Elle espère qu’une loi semblable à la loi suédoise sera adoptée dans d’autres pays limitrophes tels que la Finlande, la Norvège ou les pays baltes. D’autres campagnes seront lancées dans ces pays sur le thème des "hommes qui créent la demandent et achètent des services sexuels". Avec le concours d’ONG locales et de l’Organisation Internationale des Migrations, des campagnes de sensibilisation destinées aux femmes victimes potentielles ont commencé aussi depuis quelques mois dans les pays d’origine de la traite.

Espérons que pareille initiative sera reprise comme modèle par les gouvernements du sud de l’Europe. Il ne faut en aucun cas poursuivre les femmes victimes de ce type de violence, mais développer d’autres alternatives pour les femmes de manière globale, des lieux de protection et des refuges.
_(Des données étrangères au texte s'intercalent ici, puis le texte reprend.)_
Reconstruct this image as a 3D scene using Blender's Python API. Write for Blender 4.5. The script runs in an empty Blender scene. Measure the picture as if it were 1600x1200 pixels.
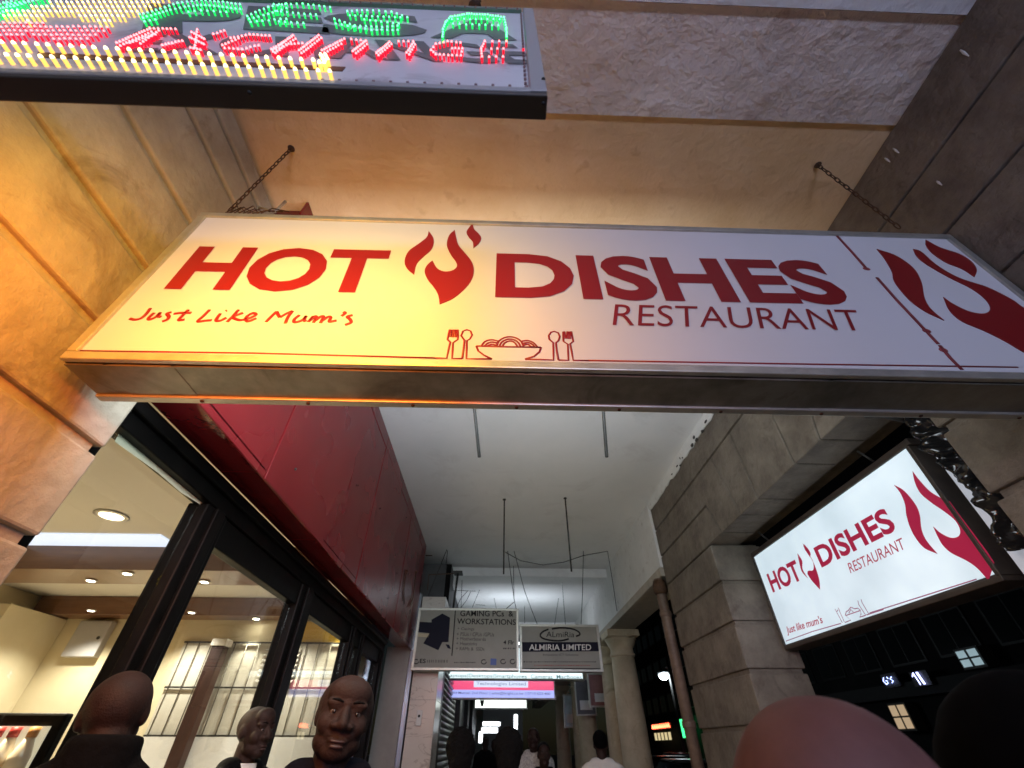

Il faut aussi commencer à lancer des actions en direction des hommes, qui impunément achètent les femmes dans nos villes européennes ou dans les pays de tourisme sexuel. A la veille de l’entrée des pays baltes dans l’Union européenne, c’est plus que jamais l’égalité entre les femmes et les hommes qui est aujourd’ hui en jeu au plan européen et mondial.

Juin 2002

(Article refusé par Le Monde et Libération, publié dans Pro-Choix, n° 12, 2002)

Mis en ligne sur Sisyphe, le 3 janvier 2006.